Don’t answer that. The existence of this film rhymes with the Oscars from 40 years ago, where a war film now widely considered one of the best of all time was defeated in the Best Picture race by… a divorce movie called Kramer v. Kramer. If you need a divorce story, just watch that one. At least that film remembered to be real.

Once Upon a Time… in Hollywood

Director: Quentin Tarantino
Starring: Leonardo DiCaprio, Brad Pitt, and Margot Robbie
Nominated: Picture; Director; Actor (DiCaprio); Supporting Actor (Pitt); Original Screenplay; Cinematography; Sound Editing; Sound Mixing; Production Design; Costume Design

Okay now that we’re done talking about girl stuff, here’s a question. Have you ever seen the South Park episode “You’re Getting Old”? Well you should. It’s a classic. But if you want something worse, try this movie. Earlier I mentioned Hollywood loving itself. Nothing demonstrates that like a movie that dreams of its most idyllic state of existence and then tries to stay there.

When was the last time the actual best movie of the year won a thing? I don’t remember either, so you can count this one out. Oscar hates being reminded of the rot within the underbelly of Hollywood. The Artist, Argo, and The Shape of Water all won Best Picture because they gave Hollywood a fuzzy delusion of itself and its supposed roles in the advent of history. The irony is that all things considered, Once Upon a Time… in Hollywood has one of the rosiest possible reflections of old Hollywood, what with Sharon Tate skipping around town glowing like the inside of the briefcase from Pulp Fiction.

The idea is to give Hollywood a long overdue, bicentennial revenge on the Manson Family, not just for the murders they committed but for their corruption on its most idyllic self.
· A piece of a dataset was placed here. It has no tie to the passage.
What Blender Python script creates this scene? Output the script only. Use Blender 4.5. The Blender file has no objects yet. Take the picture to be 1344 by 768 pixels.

But will Oscar really see it that way? I know last year’s Green Book also featured two guys in a non-gay relationship driving through the landscapes of history with happy endings and free pudding for everyone, and…

…okay, maybe it might win something. But you should be pessimistic and assume it doesn’t.

Happy 2020, folks. When you watch the Oscars this year, just remember how much they love you back.